In a frantic attempt to find stopgap solutions, the government of Mexico's outgoing President threw a one-two punch that has now transformed this confusion into surreal chaos. It issued a vague edict forbidding Americans to take home certain foods from Mexican markets, and it imposed ill-conceived currency restrictions designed to stem the tide of money flowing out of the country. The result: border towns on both sides are suffering even more.
The food-export ban was issued because the government believed, with some justification, that Americans were cleaning out Mexican stores of staple foods, many of which are subsidized by the government. By setting the official exchange rate at 70 pesos to the dollar, the August devaluation sent the price of a dozen tortillas down to the equivalent of 27¢ (vs. 82¢ on the U.S. side of the border) and a pound of sugar to 7¢ (vs. 30¢). These items, along with eggs and meat, were among more than two dozen restricted for export.

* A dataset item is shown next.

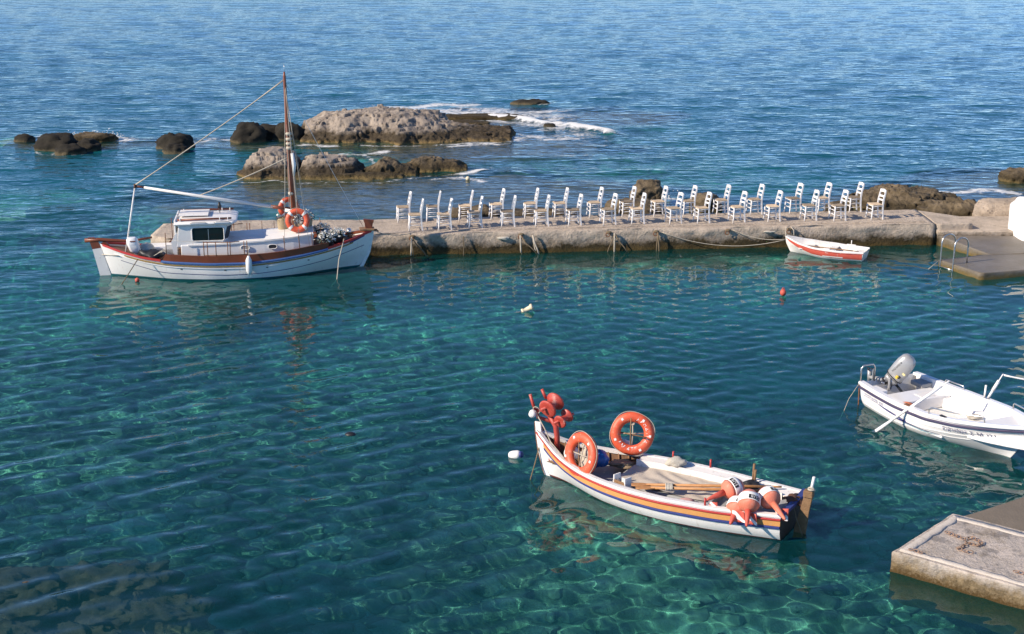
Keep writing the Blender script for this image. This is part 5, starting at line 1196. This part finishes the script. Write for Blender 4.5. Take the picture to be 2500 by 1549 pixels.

Mexican customs officials are enforcing the new controls haphazardly at best. Neither shoppers nor officials seem to know how many of which items can be taken across the border, or what is supposed to happen to those caught with too much. "People just don't know what is going on," said Alex Harrison, a retired American buying Kahlua liqueur (not banned) in Juárez last week. Among the horror stories is the saga of Bob Walz, 60, of Tucson, who filled spare tanks in his pickup truck with 250 gal. of diesel fuel in Mexico at 16¢ a gal. He was arrested at the border for "disrupting the economy of Mexico" and spent five nights in jail.
"The list is very confusing," admits Octavio Muñoz Corral, president of the Juárez Chamber of Commerce, who is futilely struggling to persuade Americans to keep buying below the border. Indeed, the uncertainty has been the main factor keeping Americans from shopping for much of anything in Mexico. "The tourists are scared away," says Salesman Manuel Vasquez, surveying his empty marble-products shop in Juárez, which logically should be packed with Texans seeking more for their dollar. "Our business is off about 50%. Capitalism works. This type of stupid socialism doesn't."